Tuesday, May 04, 2010

Must I Paint You A Picture?

Remember that pile of books I recently scored from various library book sales? Since things were so cheap, I picked up some books that just "looked interesting", including a few memoirs from "regular" (i.e., not "famous" or "established") people.

Last week I tried to read two of these memoirs, and had to restrain myself from tossing them out the train door.

These two books were so navel-gazingly self-indulgent, I now hesitate to pick up any memoir (or even worse "momoir") from anyone who isn't already well known. Yes, memoirs are autobiographical in nature, and so, yes, they focus on the subject. I knew there would be self-centeredness involved in books like these. However, what was so nauseating and infuriating was, in the end, both authors basically blamed all their problems on not getting enough love from their parents, and not taking responsibility for the conditions they put themselves in.

In Loose Girl: A Memoir of Promiscuity, author Kerry Cohen blames her slutty behavior from age twelve forward on the fact that her parents got divorced when she was hitting puberty and sexually "coming of age", and didn't get enough love from either of them. Therefore, she had to find affection elsewhere. So she started sleeping with anything that moved. In Fat Girl: A True Story, Judith Moore attributes her body image problems to an absent father and mean mother.

And it's not only in memoirs that people are blaming their parents for their problems. Naomi Campbell recently went on Oprah and intimated that she throws phones and abuses clerks, her staff, service personal, etc. because her mother left her to try to become a ballerina. No, I shit you not. Naomi Campbell has an anger problem because she didn't have mommy's full attention.

Horrible parents do inflict permanent damage on their kids (physically and emotionally), and when they do serious harm, yes, it can be tragic. This happens and it is terrible. However, blaming your lifelong sluttiness or anger on your parents for not giving you all the love you thought you deserved is self-indulgent whining.
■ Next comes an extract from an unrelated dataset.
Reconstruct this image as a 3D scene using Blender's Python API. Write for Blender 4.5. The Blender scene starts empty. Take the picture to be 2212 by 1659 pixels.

The advent of blogs and Twitter has just made memoir writing worse. Most of the time, it's not the people who survived serious problems who get to publish memoirs about it, or even blog about it. The most interesting stories probably are never heard, because the whiny little wannabe fame whores are crying too loudly.

It's enough to turn me away from any sort of memoir or autobiography for a long time, and instead return to science fiction, design books (architecture, packaging, furniture), and all types of sequential art, which leads to the question:

Why are so many autobiographical comics excellent, non-annoying, non-whiny, compelling reads, when "words-only" memoirs are absolute masturbatory crap?

Is it because the creator has to spend so much more time creating the pages that make up the finished project than just simply vomiting it out as blog posts? Does having to plot out every panel - script and art - lead to a more thoughtful story? The hours spent at the drawing board, first penciling, then inking, then lettering a story leave much more time for contemplating exactly what that story is going to say, and how it is going to be presented. The creators actually have to spend a significant amount of time drawing, be it daily journal comics or an entire book. That is so different from vomiting out a blog post or a 140-character tweet. It takes time, it takes talent. I can honestly say that I've never been completely, utterly disappointed with a journal comic or autobiographical comic as I have with a "words-only" memoir. At least I've never wanted to toss a collection of journal comics out of a moving train.

I used to believe, in the spirit of This American Life, that "everyone has a story". Now that we can read and hear "everyone"s story so easily, I'm not so sure about that. Even This American Life is extremely selective about whose stories get told to the public, and many of those stories feature something that's missing in so many current memoirs: a damn sense of humor with a bit of gentle self-deprecation.

Maybe every wannabe memoir author should illustrate a chapter of their manuscript, or develop a detailed panel-by-panel script, just to get them to slow down, think about what they are saying, and consider if anyone else really needs to hear it.

Oh, and Naomi? Shut. UP.

1 comments:

Jen said...

"Momoir?" Until reading this I didn't know such a thing existed. I'll just pretend I still don't know.

I agree, (in most cases) the whole blaming your parents for your own shortcomings is just intellectually lazy and boring and nobody wants to read about it. Guess what, your parents are human too, with their own shortcomings, and they probably did they best they could. And maybe their best was horrible, but at some point you have to take responsibility for your own life.

Have you read "Glass Castle" by Jeannette Walls? I think it was pretty good as memoirs go, and didn't fall into that whole "I'm messed up because of my parents" trap. And considering how the parents were, it very easily could have gone there.